### Goal
Review the material line by line. Identify and copy every line that contains the string "standing".

### Dataset extract

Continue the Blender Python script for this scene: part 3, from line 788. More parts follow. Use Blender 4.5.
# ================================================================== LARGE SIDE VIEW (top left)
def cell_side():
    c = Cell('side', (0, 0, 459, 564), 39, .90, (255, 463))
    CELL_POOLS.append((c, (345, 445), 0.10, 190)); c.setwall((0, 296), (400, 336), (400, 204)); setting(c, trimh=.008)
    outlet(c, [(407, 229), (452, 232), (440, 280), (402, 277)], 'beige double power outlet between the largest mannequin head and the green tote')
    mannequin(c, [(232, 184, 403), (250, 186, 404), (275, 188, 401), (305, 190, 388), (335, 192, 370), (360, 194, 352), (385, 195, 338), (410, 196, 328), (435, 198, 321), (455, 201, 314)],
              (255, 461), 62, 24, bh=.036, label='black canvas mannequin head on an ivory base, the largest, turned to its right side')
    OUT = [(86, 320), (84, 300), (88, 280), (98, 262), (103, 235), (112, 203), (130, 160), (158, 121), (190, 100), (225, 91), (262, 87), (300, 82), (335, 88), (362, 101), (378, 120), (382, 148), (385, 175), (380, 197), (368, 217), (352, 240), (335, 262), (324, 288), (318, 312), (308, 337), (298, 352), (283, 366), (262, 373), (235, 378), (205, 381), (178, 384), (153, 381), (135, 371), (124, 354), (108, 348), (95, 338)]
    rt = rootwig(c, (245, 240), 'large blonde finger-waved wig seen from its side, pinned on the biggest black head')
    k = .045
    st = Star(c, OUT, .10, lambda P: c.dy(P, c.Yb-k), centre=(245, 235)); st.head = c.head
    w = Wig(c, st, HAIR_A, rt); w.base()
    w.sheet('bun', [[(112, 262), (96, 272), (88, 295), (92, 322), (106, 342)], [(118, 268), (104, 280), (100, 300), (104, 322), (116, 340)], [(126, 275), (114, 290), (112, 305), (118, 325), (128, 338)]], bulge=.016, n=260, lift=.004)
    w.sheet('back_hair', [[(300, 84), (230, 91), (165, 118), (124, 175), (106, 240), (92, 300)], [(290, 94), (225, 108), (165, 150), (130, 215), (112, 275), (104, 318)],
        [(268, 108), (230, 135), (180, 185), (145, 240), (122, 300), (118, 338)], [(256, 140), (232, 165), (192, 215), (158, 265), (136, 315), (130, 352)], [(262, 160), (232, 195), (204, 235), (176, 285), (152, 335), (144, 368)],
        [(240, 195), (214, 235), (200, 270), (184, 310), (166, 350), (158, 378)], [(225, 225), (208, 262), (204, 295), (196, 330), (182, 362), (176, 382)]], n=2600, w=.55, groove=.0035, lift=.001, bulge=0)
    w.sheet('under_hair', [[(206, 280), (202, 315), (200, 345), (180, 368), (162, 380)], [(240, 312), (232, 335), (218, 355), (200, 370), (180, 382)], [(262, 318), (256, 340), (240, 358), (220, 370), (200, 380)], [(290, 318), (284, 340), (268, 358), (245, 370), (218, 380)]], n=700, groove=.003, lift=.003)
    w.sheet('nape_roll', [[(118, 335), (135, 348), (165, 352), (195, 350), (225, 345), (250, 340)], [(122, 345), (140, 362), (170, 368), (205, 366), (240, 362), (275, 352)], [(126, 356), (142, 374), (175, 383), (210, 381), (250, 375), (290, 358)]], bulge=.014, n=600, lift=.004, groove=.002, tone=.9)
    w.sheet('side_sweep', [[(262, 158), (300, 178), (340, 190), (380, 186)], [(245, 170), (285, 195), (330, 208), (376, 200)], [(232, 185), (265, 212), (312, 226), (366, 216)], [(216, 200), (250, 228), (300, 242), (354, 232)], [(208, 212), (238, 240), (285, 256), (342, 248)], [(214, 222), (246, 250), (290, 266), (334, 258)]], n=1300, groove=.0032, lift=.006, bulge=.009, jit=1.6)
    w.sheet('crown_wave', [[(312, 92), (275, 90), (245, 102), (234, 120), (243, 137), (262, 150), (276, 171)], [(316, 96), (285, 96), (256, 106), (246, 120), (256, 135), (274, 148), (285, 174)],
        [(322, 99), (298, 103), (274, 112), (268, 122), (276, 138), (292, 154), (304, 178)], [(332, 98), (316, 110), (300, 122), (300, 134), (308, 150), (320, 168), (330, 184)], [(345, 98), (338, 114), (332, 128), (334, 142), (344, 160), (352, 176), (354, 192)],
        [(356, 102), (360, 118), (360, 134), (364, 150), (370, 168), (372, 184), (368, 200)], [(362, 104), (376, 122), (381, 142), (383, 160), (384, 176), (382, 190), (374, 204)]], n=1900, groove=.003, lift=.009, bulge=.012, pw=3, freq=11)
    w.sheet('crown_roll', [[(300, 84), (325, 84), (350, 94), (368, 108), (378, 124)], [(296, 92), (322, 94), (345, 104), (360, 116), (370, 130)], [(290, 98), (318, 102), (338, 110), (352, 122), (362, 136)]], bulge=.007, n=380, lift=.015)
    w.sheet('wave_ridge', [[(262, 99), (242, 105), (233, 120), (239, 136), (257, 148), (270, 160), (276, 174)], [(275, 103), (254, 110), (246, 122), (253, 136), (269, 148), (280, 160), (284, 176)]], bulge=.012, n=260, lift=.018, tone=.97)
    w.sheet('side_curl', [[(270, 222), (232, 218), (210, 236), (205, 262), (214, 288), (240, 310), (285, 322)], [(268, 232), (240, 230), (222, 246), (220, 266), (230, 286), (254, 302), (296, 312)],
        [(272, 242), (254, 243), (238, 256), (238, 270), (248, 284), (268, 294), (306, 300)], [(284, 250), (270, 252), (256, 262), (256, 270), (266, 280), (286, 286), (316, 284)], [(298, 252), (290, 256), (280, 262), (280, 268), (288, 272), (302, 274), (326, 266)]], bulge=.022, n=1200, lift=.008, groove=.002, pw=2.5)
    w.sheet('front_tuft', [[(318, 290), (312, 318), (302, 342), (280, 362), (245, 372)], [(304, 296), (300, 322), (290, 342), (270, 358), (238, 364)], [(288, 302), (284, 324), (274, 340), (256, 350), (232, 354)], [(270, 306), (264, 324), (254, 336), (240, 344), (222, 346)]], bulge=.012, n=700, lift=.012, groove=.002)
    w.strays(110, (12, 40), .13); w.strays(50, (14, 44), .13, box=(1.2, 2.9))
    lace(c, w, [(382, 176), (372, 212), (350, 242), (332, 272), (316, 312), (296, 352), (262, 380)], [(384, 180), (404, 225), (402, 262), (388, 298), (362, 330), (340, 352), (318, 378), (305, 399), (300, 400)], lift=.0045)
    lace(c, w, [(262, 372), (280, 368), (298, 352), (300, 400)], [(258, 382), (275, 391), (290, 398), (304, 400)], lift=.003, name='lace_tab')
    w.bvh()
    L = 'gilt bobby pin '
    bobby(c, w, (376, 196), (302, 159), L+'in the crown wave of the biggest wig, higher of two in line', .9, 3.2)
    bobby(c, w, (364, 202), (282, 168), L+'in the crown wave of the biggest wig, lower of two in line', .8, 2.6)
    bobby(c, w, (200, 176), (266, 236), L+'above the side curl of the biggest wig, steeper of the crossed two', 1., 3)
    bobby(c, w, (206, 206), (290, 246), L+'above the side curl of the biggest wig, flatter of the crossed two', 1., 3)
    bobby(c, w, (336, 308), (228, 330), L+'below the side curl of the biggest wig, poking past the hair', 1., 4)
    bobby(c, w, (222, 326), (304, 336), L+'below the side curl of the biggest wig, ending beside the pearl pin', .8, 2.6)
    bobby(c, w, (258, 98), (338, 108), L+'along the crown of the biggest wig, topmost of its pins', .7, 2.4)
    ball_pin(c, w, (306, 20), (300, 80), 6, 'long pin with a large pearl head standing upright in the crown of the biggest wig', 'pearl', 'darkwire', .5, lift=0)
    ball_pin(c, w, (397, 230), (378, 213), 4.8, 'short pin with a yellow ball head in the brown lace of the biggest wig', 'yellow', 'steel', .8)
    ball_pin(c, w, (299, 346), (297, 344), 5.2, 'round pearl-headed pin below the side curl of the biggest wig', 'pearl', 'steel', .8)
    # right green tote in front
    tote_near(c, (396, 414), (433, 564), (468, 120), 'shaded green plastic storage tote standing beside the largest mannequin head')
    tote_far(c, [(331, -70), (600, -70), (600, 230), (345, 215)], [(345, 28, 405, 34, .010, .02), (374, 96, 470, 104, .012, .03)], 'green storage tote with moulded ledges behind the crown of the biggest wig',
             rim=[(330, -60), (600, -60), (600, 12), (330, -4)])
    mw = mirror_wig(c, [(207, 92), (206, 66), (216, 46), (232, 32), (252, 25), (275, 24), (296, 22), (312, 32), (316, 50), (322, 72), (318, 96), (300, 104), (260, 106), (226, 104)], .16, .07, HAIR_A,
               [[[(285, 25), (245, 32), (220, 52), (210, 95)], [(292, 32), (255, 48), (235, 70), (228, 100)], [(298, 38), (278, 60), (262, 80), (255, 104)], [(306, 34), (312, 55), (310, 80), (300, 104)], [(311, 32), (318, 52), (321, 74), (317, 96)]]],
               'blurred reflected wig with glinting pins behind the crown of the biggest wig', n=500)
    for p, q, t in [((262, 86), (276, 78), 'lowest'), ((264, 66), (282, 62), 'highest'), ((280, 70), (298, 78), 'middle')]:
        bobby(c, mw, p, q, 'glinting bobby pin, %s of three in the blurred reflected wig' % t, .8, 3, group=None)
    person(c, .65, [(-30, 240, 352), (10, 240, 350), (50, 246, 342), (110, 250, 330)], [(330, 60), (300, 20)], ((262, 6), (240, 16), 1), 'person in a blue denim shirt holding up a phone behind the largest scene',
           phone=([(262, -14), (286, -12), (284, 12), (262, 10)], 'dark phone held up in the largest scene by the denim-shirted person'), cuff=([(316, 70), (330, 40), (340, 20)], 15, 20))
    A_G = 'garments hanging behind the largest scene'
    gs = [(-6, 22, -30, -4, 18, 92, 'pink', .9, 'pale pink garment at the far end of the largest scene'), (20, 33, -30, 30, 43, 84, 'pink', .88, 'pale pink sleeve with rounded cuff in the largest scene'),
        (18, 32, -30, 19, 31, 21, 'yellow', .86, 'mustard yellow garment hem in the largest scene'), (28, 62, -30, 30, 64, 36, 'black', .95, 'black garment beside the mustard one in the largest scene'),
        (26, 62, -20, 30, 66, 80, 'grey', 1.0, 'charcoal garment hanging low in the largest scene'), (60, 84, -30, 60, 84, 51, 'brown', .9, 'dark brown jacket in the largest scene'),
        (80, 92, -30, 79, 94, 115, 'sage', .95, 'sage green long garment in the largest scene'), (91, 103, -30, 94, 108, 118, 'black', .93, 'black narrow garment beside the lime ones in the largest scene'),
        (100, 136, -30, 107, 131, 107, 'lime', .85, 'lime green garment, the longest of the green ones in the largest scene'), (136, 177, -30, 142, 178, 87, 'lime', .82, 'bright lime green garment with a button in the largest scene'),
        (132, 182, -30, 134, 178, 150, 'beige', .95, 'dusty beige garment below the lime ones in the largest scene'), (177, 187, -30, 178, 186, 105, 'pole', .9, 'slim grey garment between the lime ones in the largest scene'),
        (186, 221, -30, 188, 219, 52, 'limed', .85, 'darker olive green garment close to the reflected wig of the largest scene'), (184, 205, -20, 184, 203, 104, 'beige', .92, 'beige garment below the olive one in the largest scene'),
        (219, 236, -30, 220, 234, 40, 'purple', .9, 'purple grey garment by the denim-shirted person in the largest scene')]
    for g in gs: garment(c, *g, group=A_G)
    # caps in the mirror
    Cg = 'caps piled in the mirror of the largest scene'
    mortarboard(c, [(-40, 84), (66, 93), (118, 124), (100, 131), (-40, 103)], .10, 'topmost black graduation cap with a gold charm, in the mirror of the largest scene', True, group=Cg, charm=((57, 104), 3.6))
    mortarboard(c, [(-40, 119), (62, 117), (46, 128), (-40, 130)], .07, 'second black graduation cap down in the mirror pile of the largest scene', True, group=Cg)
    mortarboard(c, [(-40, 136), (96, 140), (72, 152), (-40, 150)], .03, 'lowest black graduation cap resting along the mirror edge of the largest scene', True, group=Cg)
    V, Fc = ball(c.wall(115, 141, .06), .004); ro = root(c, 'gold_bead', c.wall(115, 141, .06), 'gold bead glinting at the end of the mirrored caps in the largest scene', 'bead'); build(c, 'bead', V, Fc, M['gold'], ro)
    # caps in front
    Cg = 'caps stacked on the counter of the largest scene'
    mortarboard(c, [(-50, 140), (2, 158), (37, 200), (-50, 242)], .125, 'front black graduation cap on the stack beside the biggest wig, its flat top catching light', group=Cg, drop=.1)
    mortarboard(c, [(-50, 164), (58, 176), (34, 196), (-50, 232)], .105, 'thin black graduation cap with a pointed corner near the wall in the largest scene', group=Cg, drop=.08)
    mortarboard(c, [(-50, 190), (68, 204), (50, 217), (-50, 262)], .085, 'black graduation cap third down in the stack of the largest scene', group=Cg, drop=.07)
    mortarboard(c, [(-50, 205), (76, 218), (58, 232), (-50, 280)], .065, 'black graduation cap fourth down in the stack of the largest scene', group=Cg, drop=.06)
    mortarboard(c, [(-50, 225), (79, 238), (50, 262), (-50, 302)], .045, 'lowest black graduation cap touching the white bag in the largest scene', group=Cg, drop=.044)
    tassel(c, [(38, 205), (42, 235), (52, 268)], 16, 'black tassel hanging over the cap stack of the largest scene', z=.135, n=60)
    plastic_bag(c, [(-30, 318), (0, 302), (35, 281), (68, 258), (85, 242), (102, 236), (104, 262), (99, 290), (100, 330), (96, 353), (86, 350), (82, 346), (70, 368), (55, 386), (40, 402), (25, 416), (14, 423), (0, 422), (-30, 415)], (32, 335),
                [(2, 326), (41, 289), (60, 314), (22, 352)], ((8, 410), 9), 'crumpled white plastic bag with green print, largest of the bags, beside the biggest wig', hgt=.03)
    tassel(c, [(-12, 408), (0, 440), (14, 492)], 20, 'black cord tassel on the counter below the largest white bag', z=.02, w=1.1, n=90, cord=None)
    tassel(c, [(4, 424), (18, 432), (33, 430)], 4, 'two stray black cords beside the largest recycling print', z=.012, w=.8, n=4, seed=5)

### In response
    ball_pin(c, w, (306, 20), (300, 80), 6, 'long pin with a large pearl head standing upright in the crown of the biggest wig', 'pearl', 'darkwire', .5, lift=0)
    tote_near(c, (396, 414), (433, 564), (468, 120), 'shaded green plastic storage tote standing beside the largest mannequin head')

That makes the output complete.